### DATA EXCERPT
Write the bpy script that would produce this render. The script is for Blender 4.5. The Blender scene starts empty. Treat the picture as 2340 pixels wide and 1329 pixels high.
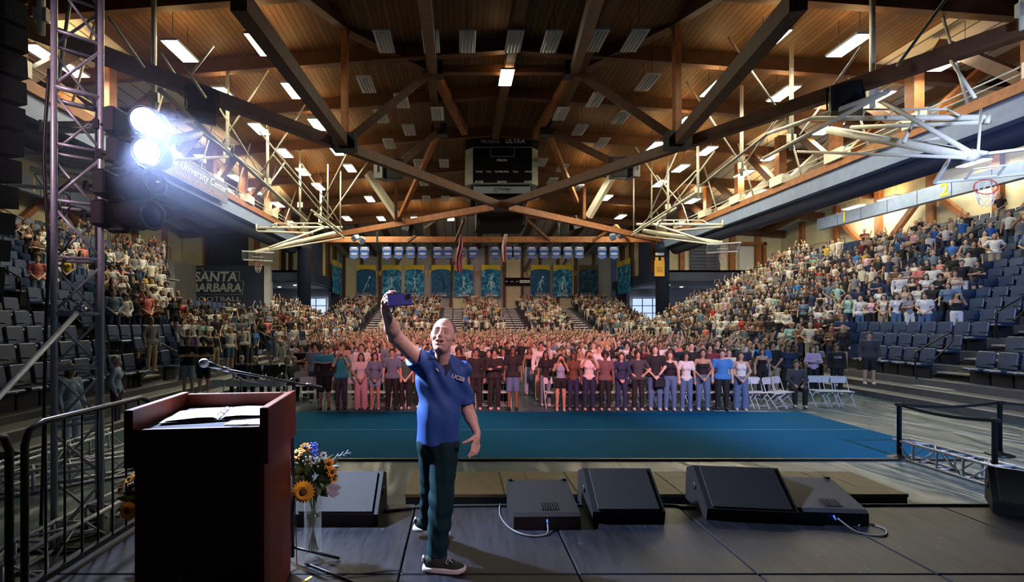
import bpy, math, random
import numpy as np
from mathutils import Vector, Matrix
random.seed(7); RNG = np.random.default_rng(7)
sc = bpy.context.scene
COL = sc.collection
PI = math.pi
# ---------------------------------------------------------------- camera (eye 2.44 m over the arena floor, looking level along +Y)
H = 2.44; F = 1060.0; CX = 1050.0; CY = 735.0; W_, H_ = 2340, 1329
cam = bpy.data.objects.new('camera', bpy.data.cameras.new('camera')); COL.objects.link(cam)
cam.location = (0, 0, H); cam.rotation_euler = (PI/2, 0, 0)
cam.data.sensor_width = 36; cam.data.lens = 36*F/W_
cam.data.shift_x = (W_/2-CX)/W_; cam.data.shift_y = (CY-H_/2)/W_
cam.data.clip_end = 300
sc.camera = cam
# ---------------------------------------------------------------- world, exposure, sampling
w = bpy.data.worlds.new('world'); sc.world = w; w.use_nodes = True
w.node_tree.nodes['Background'].inputs[0].default_value = (0.30, 0.36, 0.55, 1)
w.node_tree.nodes['Background'].inputs[1].default_value = 0.055
sc.view_settings.view_transform = 'Standard'; sc.view_settings.look = 'None'
sc.view_settings.exposure = 0.0; sc.view_settings.gamma = 1.0; sc.view_settings.use_curve_mapping = False
sc.cycles.use_denoising = True
sc.cycles.max_bounces = 4; sc.cycles.diffuse_bounces = 2; sc.cycles.glossy_bounces = 2
sc.cycles.transmission_bounces = 4; sc.cycles.sample_clamp_indirect = 3.0
sc.cycles.caustics_reflective = False; sc.cycles.caustics_refractive = False
LAMP_E = 85.0       # emission of the hall's lit fixtures
def lamp(name, kind, loc, target, energy, color, size=0.2, spot=60, blend=0.4):
    d = bpy.data.lights.new(name, kind); d.energy = energy; d.color = color
    if kind == 'SPOT': d.spot_size = math.radians(spot); d.spot_blend = blend; d.shadow_soft_size = size
    elif kind == 'AREA': d.size = size
    else: d.shadow_soft_size = size
    o = bpy.data.objects.new(name, d); COL.objects.link(o); o.location = loc
    o.rotation_euler = (Vector(target)-Vector(loc)).to_track_quat('-Z', 'Y').to_euler()
    return o
# the two burning heads on the tower, the rig over the stage behind the camera
lamp('tower_beam', 'SPOT', (-3.36, 4.84, 4.62), (-0.2, 3.35, 1.9), 4200, (0.62, 0.74, 1.0), 0.09, 50, 0.5)
lamp('tower_beam_low', 'SPOT', (-3.36, 4.84, 4.26), (-0.7, 2.9, 1.2), 900, (0.66, 0.76, 1.0), 0.09, 75, 0.6)
lamp('stage_rig_pink', 'SPOT', (2.0, -3.5, 7.5), (1.5, 24, 1.2), 17000, (1.0, 0.36, 0.42), 0.25, 42, 0.9)
lamp('stage_rig_left', 'SPOT', (-5.0, -2.5, 7.5), (-1.2, 14, 1.0), 2600, (1.0, 0.62, 0.72), 0.2, 26, 0.7)
lamp('stage_rig_right', 'SPOT', (5.0, -2.5, 7.5), (6.6, 13.5, 1.0), 4200, (1.0, 0.62, 0.80), 0.2, 22, 0.7)
lamp('stage_rig_man', 'SPOT', (3.6, -1.2, 6.2), (0.05, 3.4, 1.75), 900, (1.0, 0.66, 0.74), 0.1, 22, 0.5)
lamp('stage_rig_cool', 'SPOT', (7.5, 0.5, 7.0), (10.5, 11, 0.6), 5200, (0.50, 0.62, 1.0), 0.3, 62, 0.8)
lamp('stage_tower_right', 'SPOT', (10.5, 5.5, 6.0), (25, 27, 8.5), 5200, (0.48, 0.60, 1.0), 0.3, 60, 1.0)
# ---------------------------------------------------------------- helpers
def at(px, py, Y): return Vector(((px-CX)/F*Y, Y, H-(py-CY)/F*Y))
def atz(px, py, z):
    Y = F*(z-H)/(CY-py); return Vector(((px-CX)/F*Y, Y, z))
def tag(o, label=None, cat=None, group=None, kind=None):
    if label: o['label'] = label
    if cat: o['category'] = cat
    if group: o['group'] = group
    if kind: o['kind'] = kind
    return o
def empty(name, loc=(0, 0, 0), rz=0, label=None, cat=None, group=None, kind=None, parent=None):
    o = bpy.data.objects.new(name, None); COL.objects.link(o); o.location = loc; o.rotation_euler = (0, 0, rz)
    o.empty_display_size = 0.1
    if parent: o.parent = parent
    return tag(o, label, cat, group, kind)
def link(name, me, mat=None, parent=None, loc=None):
    o = bpy.data.objects.new(name, me); COL.objects.link(o)
    if mat is not None and not len(me.materials): me.materials.append(mat)
    if parent is not None: o.parent = parent
    if loc is not None: o.location = loc
    return o
def mesh_np(name, V, Fq, smooth=False):
    me = bpy.data.meshes.new(name)
    V = np.asarray(V, np.float32); Fq = np.asarray(Fq, np.int32)
    n = Fq.shape[1]
    me.vertices.add(len(V)); me.vertices.foreach_set('co', V.ravel())
    me.loops.add(Fq.size); me.loops.foreach_set('vertex_index', Fq.ravel())
    me.polygons.add(len(Fq)); me.polygons.foreach_set('loop_start', np.arange(0, Fq.size, n, dtype=np.int32))
    me.polygons.foreach_set('loop_total', np.full(len(Fq), n, np.int32))
    if smooth: me.polygons.foreach_set('use_smooth', np.ones(len(Fq), bool))
    me.update(calc_edges=True); me.validate()
    return me
def frame(d, up=(0, 0, 1)):
    d = Vector(d).normalized(); u = Vector(up)
    if abs(d.dot(u)) > 0.98: u = Vector((0, 1, 0)) if abs(d.y) < 0.9 else Vector((1, 0, 0))
    s = d.cross(u).normalized(); u = s.cross(d).normalized()
    return d, s, u
class MB:
    def __init__(self): self.v = []; self.f = []; self.m = []; self.mi = 0; self.sm = []
    def _add(self, vs, fs, sm=False):
        b = len(self.v); self.v += [tuple(x) for x in vs]
        for q in fs: self.f.append(tuple(b+i for i in q)); self.m.append(self.mi); self.sm.append(sm)
        return self
    def box(self, c, s, rot=None, bev=0):
        hx, hy, hz = s[0]/2, s[1]/2, s[2]/2; R = rot or Matrix.Identity(3); c = Vector(c)
        if not bev:
            P = [(-hx,-hy,-hz),(hx,-hy,-hz),(hx,hy,-hz),(-hx,hy,-hz),(-hx,-hy,hz),(hx,-hy,hz),(hx,hy,hz),(-hx,hy,hz)]
            Fs = [(0,3,2,1),(4,5,6,7),(0,1,5,4),(1,2,6,5),(2,3,7,6),(3,0,4,7)]
            return self._add([c+R@Vector(p) for p in P], Fs)
        b = min(bev, hx*.9, hy*.9, hz*.9); rings = []
        for z, i in ((-hz, b), (-hz+b, 0), (hz-b, 0), (hz, b)):
            x, y = hx-i, hy-i; k = b*0.6
            rings.append([(-x+k,-y,z),(x-k,-y,z),(x,-y+k,z),(x,y-k,z),(x-k,y,z),(-x+k,y,z),(-x,y-k,z),(-x,-y+k,z)])
        vs = [c+R@Vector(p) for r in rings for p in r]; Fs = [tuple(range(7,-1,-1)), tuple(range(24,32))]
        for r in range(3):
            for i in range(8): j = (i+1) % 8; Fs.append((r*8+i, r*8+j, r*8+8+j, r*8+8+i))
        return self._add(vs, Fs)
    def bar(self, p, q, w, h, up=(0, 0, 1)):
        p = Vector(p); q = Vector(q); d, s, u = frame(q-p, up); R = Matrix((s, d, u)).transposed()
        return self.box((p+q)/2, (w, (q-p).length, h), R)
    def tube(self, p, q, r, n=6, r2=None):
        return self.path([p, q], r, n, r2)
    def path(self, pts, r, n=6, r2=None, closed=False):
        pts = [Vector(p) for p in pts]; vs = []; N = len(pts); prev = None
        for i, p in enumerate(pts):
            d = (pts[min(i+1, N-1)]-pts[max(i-1, 0)])
            d, s, u = frame(d) if prev is None else (d.normalized(), None, None)
            if prev is not None:
                u = (prev-d*prev.dot(d)).normalized(); s = d.cross(u)
            prev = u
            rr = r if r2 is None else r+(r2-r)*i/(N-1)
            if isinstance(r, (list, tuple)): rr = r[i]
            for k in range(n): a = 2*PI*k/n; vs.append(p+s*(math.cos(a)*rr)+u*(math.sin(a)*rr))
        fs = [tuple(range(n)), tuple((N-1)*n+k for k in range(n-1, -1, -1))]
        for i in range(N-1):
            for k in range(n): j = (k+1) % n; fs.append((i*n+j, i*n+k, (i+1)*n+k, (i+1)*n+j))
        return self._add(vs, fs, True)
    def prism(self, prof, a, b, M=None):      # prof in (y,z), from x=a to x=b
        n = len(prof); M = M or Matrix.Identity(4)
        vs = [M@Vector((a, y, z)) for y, z in prof]+[M@Vector((b, y, z)) for y, z in prof]
        fs = [tuple(range(n-1, -1, -1)), tuple(range(n, 2*n))]+[(i, (i+1) % n, n+(i+1) % n, n+i) for i in range(n)]
        return self._add(vs, fs)
    def lathe(self, prof, c=(0, 0, 0), n=16):
        c = Vector(c); vs = []; N = len(prof)
        for r, z in prof:
            for k in range(n): a = 2*PI*k/n; vs.append(c+Vector((r*math.cos(a), r*math.sin(a), z)))
        fs = [(i*n+k, i*n+(k+1) % n, (i+1)*n+(k+1) % n, (i+1)*n+k) for i in range(N-1) for k in range(n)]
        if prof[0][0] > 1e-4: fs.append(tuple(range(n-1, -1, -1)))
        if prof[-1][0] > 1e-4: fs.append(tuple((N-1)*n+k for k in range(n)))
        return self._add(vs, fs, True)
    def ell(self, c, r, n=8, m=5, R=None):
        if not isinstance(r, (tuple, list)): r = (r, r, r)
        c = Vector(c); R = R or Matrix.Identity(3); vs = [c+R@Vector((0, 0, -r[2]))]
        for i in range(1, m):
            t = -PI/2+PI*i/m
            for k in range(n): a = 2*PI*k/n; vs.append(c+R@Vector((r[0]*math.cos(t)*math.cos(a), r[1]*math.cos(t)*math.sin(a), r[2]*math.sin(t))))
        vs.append(c+R@Vector((0, 0, r[2]))); L = len(vs)-1
        fs = [(0, 1+(k+1) % n, 1+k) for k in range(n)]+[(L, 1+(m-2)*n+k, 1+(m-2)*n+(k+1) % n) for k in range(n)]
        for i in range(m-2):
            for k in range(n): j = (k+1) % n; fs.append((1+i*n+k, 1+i*n+j, 1+(i+1)*n+j, 1+(i+1)*n+k))
        return self._add(vs, fs, True)
    def quad(self, a, b, c, d): return self._add([a, b, c, d], [(0, 1, 2, 3)])
    def mesh(self, name):
        me = bpy.data.meshes.new(name); me.from_pydata(self.v, [], self.f)
        me.polygons.foreach_set('use_smooth', self.sm)
        if any(self.m): me.polygons.foreach_set('material_index', self.m)
        me.update(); return me
    def build(self, name, mat=None, parent=None, loc=None, mats=None):
        me = self.mesh(name)
        for x in (mats or []): me.materials.append(x)
        return link(name, me, None if mats else mat, parent, loc)
def copy_tree(o, parent=None):
    c = o.copy(); COL.objects.link(c)
    if parent is not None: c.parent = parent
    for ch in list(o.children): copy_tree(ch, c)
    return c
def tree(o):
    yield o
    for c in o.children: yield from tree(c)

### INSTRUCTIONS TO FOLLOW
Answer with one number: how many lines in the listing hold "scene".

### CORRECT RESULT
2